At the turn of the twentieth century, two distinct, yet at times overlapping, male same-sex sexual subcultures had emerged in the Pacific Northwest: one among the men and boys who toiled in the region's logging, fishing, mining, farming, and railroad-building industries; the other among the young urban white-collar workers of the emerging corporate order. Boag draws on police logs, court records, and newspaper accounts to create a vivid picture of the lives of these men and youths--their sexual practices, cultural networks, cross-class relations, variations in rural and urban experiences, and ethnic and racial influences.
Peter Boag holds the Columbia Chair in the History of the American West at Washington State University. He is the author of Environment and Experience: Settlement Culture in Nineteenth-Century Oregon and Same Sex Affairs: Constructing and Controlling Homosexuality in the Pacific Northwest, both from UC Press.

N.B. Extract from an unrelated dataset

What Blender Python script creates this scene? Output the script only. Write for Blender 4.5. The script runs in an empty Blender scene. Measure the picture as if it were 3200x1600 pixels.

The best book I've read on the history of male homosexuality in the US since George Chauncey's Gay New York. Boag uncovered a wealth of documentary evidence and used it not only to craft an intensely local history but to show how the local events were informed by national trends and events and also how they had repercussions beyond Portland. Boag is an excellent writer, and I actually found myself quite moved by some of the stories of the men who found themselves caught up in the repressive social and moral politics of the early 20th century.
I'd already read Gay New York and found this coincidentally in a bookstore, unaware that it would come to add a ton more dimensions to things I'd already learned. Not only would I highly recommend this for anyone interested in gay history but I honestly think that this and Gay New York should be required reading. Like if you're not interested in gay history, this will GET you interested.